## Given problem:
Look for the string "from" in the lines and copy each line that has it.

━━ Dataset excerpt ━━

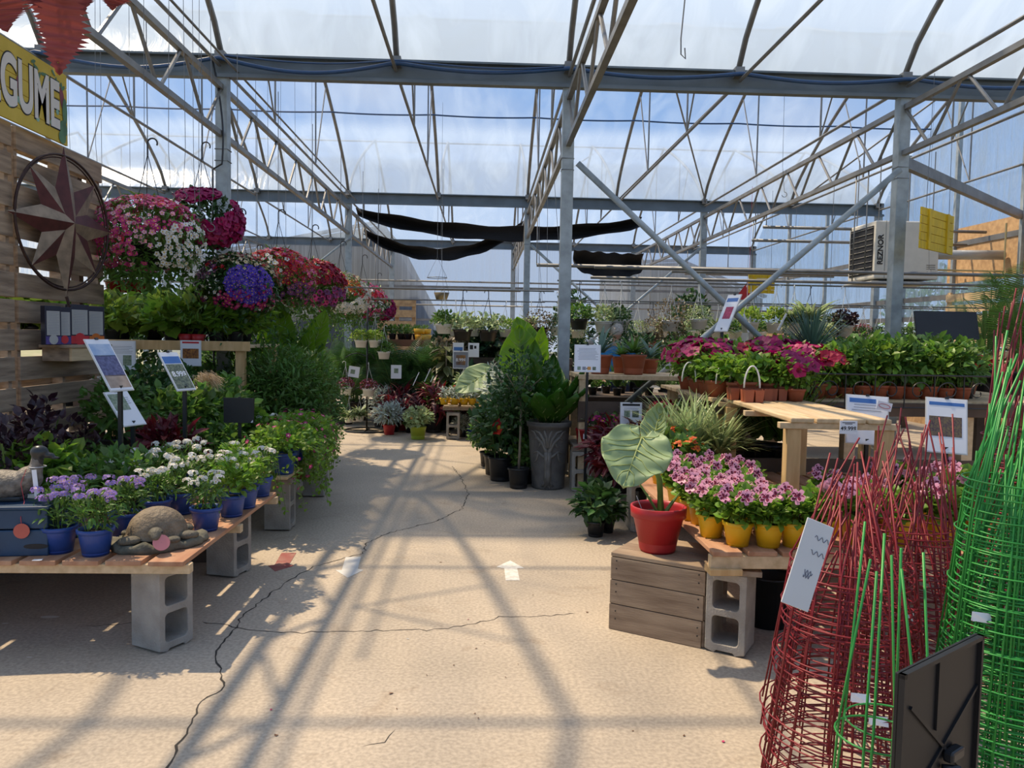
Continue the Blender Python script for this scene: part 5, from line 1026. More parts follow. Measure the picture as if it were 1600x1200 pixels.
sb=thing('broad_leaf_plant','lush plant of broad upright glossy leaves growing in the tree relief planter','plant',(px_,py_,Hh-.05)); 
LGL=leafm('glossy_broad_leaf',(.07,.20,.02),.5,.2,.3)
rnd=random.Random(5)
for i in range(17):
    a=rnd.uniform(0,6.28); e=rnd.uniform(.45,1.45); L_=rnd.uniform(.36,.60); tip=Vector((math.cos(a)*math.cos(e),math.sin(a)*math.cos(e),math.sin(e))); j=Vector((math.cos(a)*.10,math.sin(a)*.10,.05+.16*rnd.random()))
    o=add_bigleaf(sb,j,leafrot(tip,(-math.cos(a)*math.sin(e),-math.sin(a)*math.sin(e),math.cos(e)+.05)),L_,L_*.42,LGL,notch=.05,cup=.14,n=14,m=5); part('stalk',MB().tube([(j.x*.3,j.y*.3,0),j],.007,5),STEM,sb)
for i in range(5):
    a=(-2.4,-1.9,-1.4,-.9,-.4)[i]; L_=.40; tip=Vector((math.cos(a)*.8,math.sin(a)*.8,.75)); j=Vector((math.cos(a)*.12,math.sin(a)*.12,.05)); add_bigleaf(sb,j,leafrot(tip,(-math.cos(a)*.4,-math.sin(a)*.4,.9)),L_,.22,LGL,notch=.05,cup=.25,n=14,m=5)
# person beyond the shelf
PYY=9.9; p=at(964,516,PYY); X0=p.x; t=thing('person','person seen from behind with short grey hair and blue shirt bending beyond the aloe shelf','person',(X0,PYY,0))
SKN=M('skin',(.48,.26,.18),.55,0,.06,10); HAIR=M('grey_white_hair',(.50,.46,.42),.7,0,.3,50,bump=.6); SHIRT=M('bright_blue_shirt',(.01,.17,.42),.7,0,.25,9,bump=.3); PANT=M('navy_trousers',(.012,.02,.05),.8,0,.2)
hz=p.z-.02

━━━

## Result of the exercise:
Continue the Blender Python script for this scene: part 5, from line 1026. More parts follow. Measure the picture as if it were 1600x1200 pixels.
PYY=9.9; p=at(964,516,PYY); X0=p.x; t=thing('person','person seen from behind with short grey hair and blue shirt bending beyond the aloe shelf','person',(X0,PYY,0))